I like so many things about this show.
First, the quirky main character, Midge, played by Rachel Brosnahan, is funny and original. In the way that she’s not so into parenting, I kind of want to dislike her, but I can’t. And then I play tug-of-war with my own emotions about whether I think she should stay with her husband Joel, with whom she continues to have great chemistry and friendship, or leave him and make room for her great new self.
As a family law attorney, I applaud the brazenness of the story, which does not apologize for a 1950s divorce. But as a woman in the middle of my life, I know that was probably unrealistic for the times.
In season two, Midge does experience some backlash at the Catskills resort they always spent summers, when she can no longer lead the swimsuit competition because she’s no longer married.
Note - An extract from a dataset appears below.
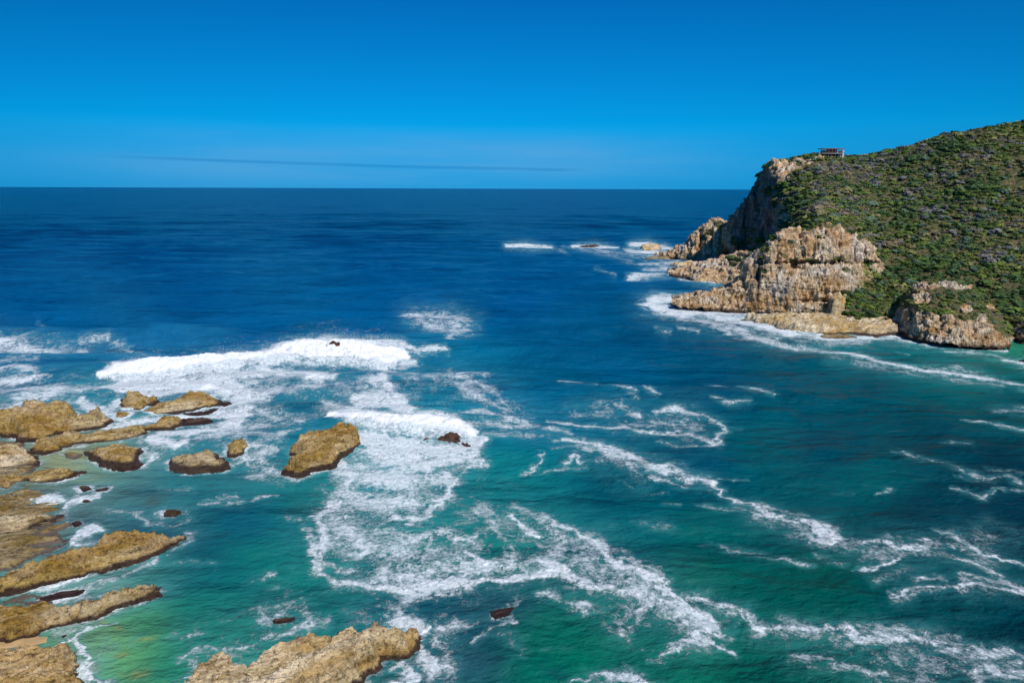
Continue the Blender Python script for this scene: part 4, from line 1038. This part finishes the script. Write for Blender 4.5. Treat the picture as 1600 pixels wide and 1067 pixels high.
# scattered wind-blown flecks over the near water
CP = [(100,310,0,66,126),(500,308,0,68,128),(900,310,0,70,128),(1150,310,0,66,120),(-50,400,0,68,120),(250,400,0,70,124),(600,400,0,70,124),(850,430,0,78,130),(1000,410,0,88,140),(300,470,0,78,130),(50,480,0,82,135),
(800,470,0,82,136),(640,470,0,84,138),(1000,520,0,76,114),(880,530,0,82,122),(100,515,0,92,142),(250,545,0,98,148),(400,520,0,90,142),(450,620,8,105,135),(420,650,8,110,132),(560,500,0,88,140),(560,610,5,110,140),(680,560,0,108,145),(700,620,0,125,150),
(780,600,0,105,142),(850,620,0,96,130),(830,655,0,110,142),(950,560,0,84,122),(920,635,0,98,128),(1100,600,0,74,102),(1100,540,0,78,108),(1220,575,0,82,100),(1350,600,0,75,90),(1340,545,0,100,110),(1450,560,0,105,108),(1590,540,50,150,115),(1560,580,0,95,100),(1590,620,0,75,85),
(1300,700,0,72,90),(1450,680,0,64,78),(1560,740,0,52,68),(1590,800,0,48,64),(1450,790,0,58,72),(1100,720,0,80,104),(1180,700,0,95,102),(1360,745,0,85,90),(1250,760,0,80,88),(1000,800,0,90,98),(960,760,0,84,100),(1100,840,0,92,90),(1100,900,0,98,86),(1280,920,0,88,80),
(1450,880,0,72,80),(1500,980,0,68,74),(1590,980,0,56,66),(1250,1055,0,95,82),(1100,1050,0,108,84),(900,1020,0,108,84),(850,980,0,110,88),(780,850,0,122,112),(840,765,0,115,118),(790,740,0,125,128),(760,780,0,115,115),(700,940,0,72,92),(730,965,0,64,84),(780,955,22,56,72),(660,960,0,90,105),
(660,810,20,140,138),(600,730,40,160,170),(440,790,0,108,112),(380,820,0,92,116),(480,780,0,118,118),(350,900,0,104,108),(320,868,0,82,104),(280,900,10,100,110),(400,870,0,115,104),(470,900,0,118,108),(300,950,0,118,102),(350,945,0,118,102),(230,975,70,150,105),(200,1030,100,165,105),(260,1040,30,140,108),(160,1000,120,165,115),
(310,1000,20,130,112),(200,755,70,125,125),(130,735,110,145,120),(110,780,100,118,112),(120,812,95,115,110),(200,800,55,110,118),(280,760,30,118,126),(230,830,45,105,120),(250,895,60,135,125),(160,905,110,150,140),(110,713,165,158,105),(330,650,30,120,140),(740,1030,30,70,85),(840,1040,0,100,85),(700,870,0,128,115),(60,560,0,100,145),(150,620,20,125,150)]
CP = np.array(CP, float); cc = lin(CP[:, 2:])
num = np.zeros(XX.shape+(3,)); den = np.zeros(XX.shape)
cq = np.clip(QX, -300, 1900); cqy = np.clip(QY, 296, 1300)
for (p_, c_) in zip(CP, cc):
    wgt = 1/(((cq-p_[0])*.8)**2+((cqy-p_[1])*1.25)**2+38**2)**1.7
    num += wgt[..., None]*c_; den += wgt
wcol = num/den[..., None]
# dark reef and weed patches seen through the water
mot = fbm(P3(XX*.03, YY*.05), 4, 501)
pn = np.clip((QY-560)/400, 0, 1)
wcol *= (1+.16*mot*pn)[..., None]
def blot(x, y, rx, ry, k, c=(14, 66, 78)):
    global wcol
    e = np.exp(-((UX-x)/rx)**2-((UY-y)/ry)**2)[..., None]*k; wcol = wcol*(1-e)+e*np.array(lin(c))
blot(785,957,30,10,.75); blot(710,955,50,14,.5); blot(745,1030,30,18,.55); blot(890,1055,24,14,.5); blot(1585,1040,30,14,.3); blot(380,960,30,8,.15)
blot(560,925,40,6,.3); blot(315,866,50,12,.35); blot(110,800,60,18,.3); blot(160,930,60,6,.4)
for b_ in ((170,955,14,6), (215,1035,17,5), (188,1008,14,5), (245,985,18,5), (150,1030,10,8), (235,1055,24,5), (205,960,10,4), (118,712,14,4), (70,930,30,5)): blot(*b_, .6, (160,155,92))
for b_ in ((95,800,14,8), (80,815,10,6), (150,840,20,6), (60,900,30,6), (240,780,20,8), (130,805,12,5)): blot(*b_, .5, (70,78,72))
G_ = .90*(1-.58*sstep(230, 1100, YY))[..., None]*(1+.25*sstep(12000, 40000, YY))[..., None]
wcol = wcol*G_
# swell: long low waves coming in, plus the shaped breakers
fade = sstep(6000, 1500, YY)*sstep(40, 120, YY)
ph = YY*.155+XX*.018+1.8*fbm(P3(XX*.006, YY*.008), 3, 601)
sw = 1.0*np.sin(ph)+.5*np.sin(YY*.29-XX*.035+2.5*fbm(P3(XX*.012, YY*.012), 2, 605))
env = np.clip(.6+.9*fbm(P3(XX*.006, YY*.01), 2, 611), .1, 1.5)
def ridge_wave(h, *a):
    pts = [tuple(a[i:i+3]) for i in range(0, len(a), 3)]; r = np.zeros(XX.shape)
    for (a0, a1) in zip(pts[:-1], pts[1:]):
        p0 = at_z(a0[0], a0[1]); p1 = at_z(a1[0], a1[1]); e = (p1-p0)[:2]
        t = np.clip(((XX-p0[0])*e[0]+(YY-p0[1])*e[1])/(e@e), 0, 1)
        d = np.hypot(XX-p0[0]-t*e[0], YY-p0[1]-t*e[1]); wd_ = a0[2]+t*(a1[2]-a0[2])
        r = np.maximum(r, h*np.exp(-(d/wd_)**2))
    tx = sstep(0, 1, np.clip(np.minimum(UX-a[0], a[-3]-UX)/40, 0, 1))
    return r*tx
sw = sw*env*(1-.75*sstep(190, 150, YY)*sstep(10, -15, XX))
wav = ridge_wave(2.4, 200,530,6, 350,522,7, 500,510,6, 620,508,5)+ridge_wave(2.2, 600,470,9, 700,461,10, 800,470,8)+ridge_wave(2.0, 180,440,12, 420,425,12, 640,440,12)+ridge_wave(1.2, 60,600,5, 130,592,4, 170,590,4)+ridge_wave(.9, 430,605,4, 500,612,4, 590,612,3)
chopg = fbm(P3(XX*.030, YY*.085), 4, 720, .6)*1.5*sstep(1800, 300, YY)*sstep(70, 150, YY)+fbm(P3(XX*.10, YY*.22), 3, 730)*.35*sstep(500, 200, YY)
Zs = sw*fade+wav+chopg+crest*(1+.6*fbm(P3(XX*.25, YY*.25), 4, 701)+.35*ridged(P3(XX*.8, YY*.8), 3, 703))+np.clip(foam-.85, 0, .6)*(.7*fbm(P3(XX*.5, YY*.5), 4, 705)+.25)
near_r = np.zeros(XX.shape)
Zs += .10*fbm(P3(XX*.25, YY*.5), 3, 709)*sstep(600, 200, YY)
sea = mesh_np('sea', np.stack([XX, YY, Zs], -1), grid_faces(*XX.shape), SEA, attrs={'water_colour': wcol.reshape(-1, 3), 'foam': foam.ravel(), 'veil': np.clip(veil_, 0, 1).ravel()})
tag(sea, 'blue to green sea with white surf and foam streaks', kind='structure')

# spray thrown up along the breaking crests
def droplets(n, pts, up, sz, seed):
    r = np.random.default_rng(seed); pts = np.array(pts, float); k = r.random(n)*(len(pts)-1); i = k.astype(int); f = (k-i)[:, None]
    c = pts[i]*(1-f)+pts[i+1]*f; P = at_z(c[:, 0], c[:, 1], 0); P[:, :2] += r.normal(0, c[:, 2:3]*.9, (n, 2))
    P[:, 2] = r.gamma(1.4, up/1.4, n)*(.25+1.5*np.clip(vnoise(np.stack([P[:, 0]*.25, P[:, 1]*.1, 0*P[:, 0]], -1), seed)+.35, 0, 1)); s = r.uniform(.4, 1.2, (n, 1, 1))*sz
    T_ = np.array([(1, 0, -.6), (-.6, .8, -.5), (-.5, -.8, -.5), (0, 0, .9)]); V = P[:, None]+(T_[None]+r.normal(0, .25, (n, 4, 3)))*s
    return V.reshape(-1, 3)
SV = [droplets(16000, [(180,576,.8), (250,566,1), (330,561,1.2), (400,552,1.4), (470,539,1.8), (520,534,2.0), (560,534,1.6), (620,540,1.2)], .7, .06, 1),
      droplets(6000, [(500,640,.8), (560,645,1), (620,652,1.2), (690,655,1.5), (750,672,1.2)], .5, .05, 2),
      droplets(500, [(600,967,.8), (640,978,.8), (665,985,.8)], .7, .05, 3),
      droplets(1500, [(985,383,2), (1012,380,2), (1040,386,2)], .8, .16, 4),
      droplets(260, [(795,383,2), (830,383,2), (855,387,2)], .6, .16, 5),
      droplets(500, [(190,614,.6), (240,610,.6), (330,606,.6)], .8, .06, 6)]
SV = np.concatenate(SV); b_ = np.arange(len(SV)//4)[:, None]*4
SF = np.concatenate([b_+np.array([q_]) for q_ in ((0, 1, 3), (1, 2, 3), (2, 0, 3), (0, 2, 1))])
sp = mesh_np('sea_spray', SV, SF, mat_plain('spray', (.88, .9, .92), .6, .03), smooth=False)
tag(sp, 'white spray thrown up along the breaking wave crests', kind='stuff')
It’s a humiliating, but realistic, situation.

Cast of the Marvelous Mrs. Maisel | Peabody Awards [CC BY-SA]
I have a hard time accepting that talented women can’t have both successful relationships and successful careers. But is there a truth lurking beneath this assertion?
What I love most about this show and its commentary on the complicated nature of all marriages, is the fluidity it accepts and demands from a relationship. In season three, we see Midge and Joel in court to finalize their divorce – and they get along so surprisingly well, that the judge does not want to grant it. It’s as if the judge expects a divorce to come from utter hatred and an inability to be civil to one another.
Because I am such a champion of Collaborative Divorce, I know this is not the only way. It’s reassuring to see such a popular show depict divorce in an amicable and, dare I say it, human way.